Hier im Esssaal gibts Frühstück, Mittagessen und Abendessen – die Schülerinnen und Schüler werden bedient und erscheinen in Uniform.

«Öffentliche Schulen verfügen über sehr hohe Budgets»

Zurück im Büro von Schulpräsident Gademann: Wie sollen die öffentlichen Schulen – ohne die hohen Gebühren oder Zugang zu weltweiten Top-Firmen, den Rosenberg-Ansatz übernehmen? «Indem bestehende Ressourcen effizienter eingesetzt und Unterricht wieder relevanter und spannender gestaltet wird. Wir dürfen nicht vergessen, dass die öffentlichen Schulen über sehr hohe Budgets verfügen», sagt Gademann. Es müsse nicht zwingend eine führende Firma der Welt sein. «Wenn ein regionaler Milchbauer die Herausforderungen seiner Branche den Schülern während einer Doppelstunde Naturkunde schildert und ihnen eine Aufgabe dazu stellt, würde ihnen das garantiert in Erinnerung bleiben.»

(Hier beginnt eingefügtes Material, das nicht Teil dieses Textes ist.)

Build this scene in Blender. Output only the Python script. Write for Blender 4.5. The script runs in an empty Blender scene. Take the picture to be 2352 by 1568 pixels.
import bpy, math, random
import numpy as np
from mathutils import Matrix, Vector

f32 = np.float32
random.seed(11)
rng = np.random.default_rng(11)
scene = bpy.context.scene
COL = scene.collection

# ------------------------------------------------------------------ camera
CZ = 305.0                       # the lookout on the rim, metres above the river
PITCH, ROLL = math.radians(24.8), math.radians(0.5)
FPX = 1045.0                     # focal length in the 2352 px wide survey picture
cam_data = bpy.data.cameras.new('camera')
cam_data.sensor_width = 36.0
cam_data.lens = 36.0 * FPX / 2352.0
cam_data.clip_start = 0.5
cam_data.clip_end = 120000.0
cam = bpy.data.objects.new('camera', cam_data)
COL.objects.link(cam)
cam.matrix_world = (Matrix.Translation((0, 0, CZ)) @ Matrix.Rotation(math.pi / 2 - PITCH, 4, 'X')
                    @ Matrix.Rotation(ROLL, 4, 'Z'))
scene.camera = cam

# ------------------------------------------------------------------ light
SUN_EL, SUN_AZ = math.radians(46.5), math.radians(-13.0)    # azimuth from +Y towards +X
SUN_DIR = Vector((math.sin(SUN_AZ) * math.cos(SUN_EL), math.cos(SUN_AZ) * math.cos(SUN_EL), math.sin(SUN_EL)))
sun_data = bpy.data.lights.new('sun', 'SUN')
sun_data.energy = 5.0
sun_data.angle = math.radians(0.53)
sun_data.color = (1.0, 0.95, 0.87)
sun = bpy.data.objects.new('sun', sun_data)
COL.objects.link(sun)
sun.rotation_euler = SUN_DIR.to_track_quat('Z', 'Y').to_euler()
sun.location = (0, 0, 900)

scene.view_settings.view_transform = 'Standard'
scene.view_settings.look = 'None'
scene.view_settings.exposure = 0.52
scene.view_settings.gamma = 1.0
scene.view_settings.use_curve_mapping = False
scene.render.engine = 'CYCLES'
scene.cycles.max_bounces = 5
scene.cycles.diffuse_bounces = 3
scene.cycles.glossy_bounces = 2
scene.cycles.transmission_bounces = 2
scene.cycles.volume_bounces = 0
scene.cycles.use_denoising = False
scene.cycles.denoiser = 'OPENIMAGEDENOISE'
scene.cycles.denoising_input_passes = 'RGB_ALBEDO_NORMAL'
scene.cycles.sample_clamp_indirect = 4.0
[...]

Es spreche auch nichts dagegen, jüngere Schüler gewisse Fächer in höheren Klassen besuchen zu lassen – es brauche lediglich die Bereitschaft zum Ausbruch aus veralteten Systemen und die Offenheit für Neues. «Wir bieten da gerne Hand», so Gademann. 

«In der Schweiz sind wir sehr privilegiert»

Ob der Präsident des Elite-Internats für solche Ratschläge der Richtige ist? «Ja, unsere Schülerinnen und Schüler sind sehr privilegiert. Wir erinnern sie jedoch täglich daran, dass ihre Eltern – und nicht sie – das geschafft haben. Und sie nur deshalb zu den 0,045 Prozent der Bevölkerung gehören, die sich eine Ausbildung bei uns leisten können.» 

Das Institut am Rosenberg ist besonders stolz auf die älteste Schulsporthalle der Schweiz.

Im Zentrum der Erwartungshaltung an seine Schüler stehen tief verankerte Schweizer Werte wie Pünktlichkeit, Genauigkeit und Fleiss, sagt Gademann. «Wir müssen uns immer wieder vor Augen führen, dass wir hier in der Schweiz im Vergleich zur Weltbevölkerung alle äusserst privilegiert sind.» Sein Vergleich: «Wenn wir die Möglichkeit haben, einen Marathon über 42 Kilometer aus der Mitte zu starten, dann müssen wir den Anspruch an uns setzen, diesen auch zu gewinnen.»

Das Gleiche erwartet er von seinen Schülerinnen und Schüler. Auch wenn diese wohl eher bei Kilometer 30 oder 35 starten dürfen.